Even when looking at Knuth's account of what happened, you can already tell that the AI is receiving far more credit than what it actually did. There is something about a nondeterministic slot machine that makes it feel far more miraculous when it succeeds, while reliable tools that always do their job are boring and stupid. The downsides of the slot machine never register in comparison to the rewards. Does it feel so miraculous when I get an idea after experimenting in Mathematica?

I feel like math research is particularly susceptible to this, because it is the default that almost all of one's attempts do not succeed. So what if most of the AI's attempts do not succeed? But if it is to be evaluated as a tool, we have to check if the benefits outweigh the costs. Did it give me more productive ideas, or did it actually waste more of my time leading me down blind alleys? More importantly, is the cognitive decline caused by relying on slot machines going to destroy my progress in the long term? I don't think anyone is going to do proper experiments for this in math research, but we have already seen this story play out in software. So many people were impressed by superficial performances, and now we are seeing the dumpster fire of bloat, bugs, and security holes. No, I don't think I want that.
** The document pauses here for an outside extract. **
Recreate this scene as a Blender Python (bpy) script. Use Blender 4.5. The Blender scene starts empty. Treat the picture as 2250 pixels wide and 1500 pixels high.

And then there is the narrative of not evaluating AI as an objective tool based on what it can actually do, but instead as a tidal wave of Unending Progress that will one day sweep away those elitists with actual skills. Random lemmas today mean the Millennium Prize problems tomorrow! This is where the AI hype comes from, and why people avoid, say, comparing AI with Mathematica. To them I say good luck. We have dumped hundreds of billions of dollars into this, and there are only so many more hundreds of billions of dollars left. Were these small positive results (and significant negatives) worth hundreds of billions of dollars, or perhaps were there better things that these resources could have been used for?